Christ is the foundation and yet, as Paul goes on to explain, not all who build upon that foundation build with equal skill and glory. Some teachers are like those who build upon the foundation with gold and precious stones. They build a glorious temple to the Lord Jesus that will endure the judgment day. Other teachers build upon the foundation of salvation in Christ alone with materials like hay and straw. Paul does not speak here of false teachers, for false teachers cannot be said to build upon the foundation of Jesus Christ and is very clear in other places that they will not be personally saved if they lead others to hell. Rather these are they who, in the words of Matthew Henry, “…depart from the mind of Christ in many particulars, substitute their own fancies and inventions in the room of his doctrines and institutions” 

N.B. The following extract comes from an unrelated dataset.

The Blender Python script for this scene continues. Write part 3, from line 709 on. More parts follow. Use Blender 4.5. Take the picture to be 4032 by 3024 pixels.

These are not false teachers, but poor and unprofitable teachers. Those who displace the glories of the risen Christ from the central place in the Christian Church and instead substitute it with something else. From politics to their own personal theological hobby horses, indeed anything at all that does not point to Christ and Him Crucified. James puts it like this saying, “My brethren, let not many of you become teachers, knowing that we shall receive a stricter judgment,” (Jam 3:1). A teacher is more accountable to both God and the congregation for what he says than someone who is not a teacher because any action that a Christian performs publicly requires more diligence. Teachers have a particular duty to muzzle their personal opinions and speak first and foremost of the glories of Christ, lest younger Christians get distracted or confused about which things are central in the Christian life.